Известный чин о панагии, помещаемый во всяком месяцеслове, обязан своим происхождением апокрифическим повестям об Успении Богородицы.

Такова внутренняя связь древнейших христианских апокрифов с церковными песнопениями и иконописными изображениями. Если апокрифическим сказаниям нельзя придавать значение строго исторических фактов, то, очевидно, песни и иконопись получают уже несколько иное значение, чем кaкoe мы привыкли придавать им. Признавая в апокрифах прежде всего произведение благочестивого поэтического чувства и созерцательной творческой мысли, мы должны придти к убеждению, что и иконопись и церковное песнопение суть прежде всего воплощения той же христианской поэзии и того же восторженного, парящего и созерцающего христианского духа.
_____________________

Примечания редактора

Впервые под названием «О воздействии апокрифов на обряд и иконопись» опубликовано в «Журнале министерства народного просвещения», 1885, декабрь, с. 96-115. Печатается по повторной публикации с измененным названием в журнале «Светильник», 1913, № 3, с. 3-22. Елпидифор Васильевич Барсов (1836-1917) - известный фольклорист, археограф.

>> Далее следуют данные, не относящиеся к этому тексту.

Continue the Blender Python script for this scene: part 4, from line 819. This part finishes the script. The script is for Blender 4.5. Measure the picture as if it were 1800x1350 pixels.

а Тишендорф К. фон (1815-1874) - известный протестантский богослов.
б Фреппель К.-Э. (1827-1891) - франц. церковный писатель, католик.
в Баур Ф. К. (1792-1860) - основатель тюбингенской протестантской богословской школы, автор книги «Христианский гнозис» (1835).
г Мёлер И.-А. (1796-1838) - известный католический богослов, профессор церковной истории в Тюбингенском университете.
д По мнению А. И. Кирпичникова, напрасно Е. В. Барсов «на иконе гр. Уварова с очень обычной композицией Благовещения вместо арх. Гавриила, посылаемого Господом к Богоматери, увидел Эона, сущего прежде мира, а на иконе Троицкой церкви в с. Выксине (Новг. губ.) того же Эона перед собственным плотским образом...» (Кирпичников А. И. Взаимодействие иконы и словесности народной и книжной// Труды VIII Археологического съезда, т. 2, с. 217).
е Дальнейшая судьба иконы неизвестна.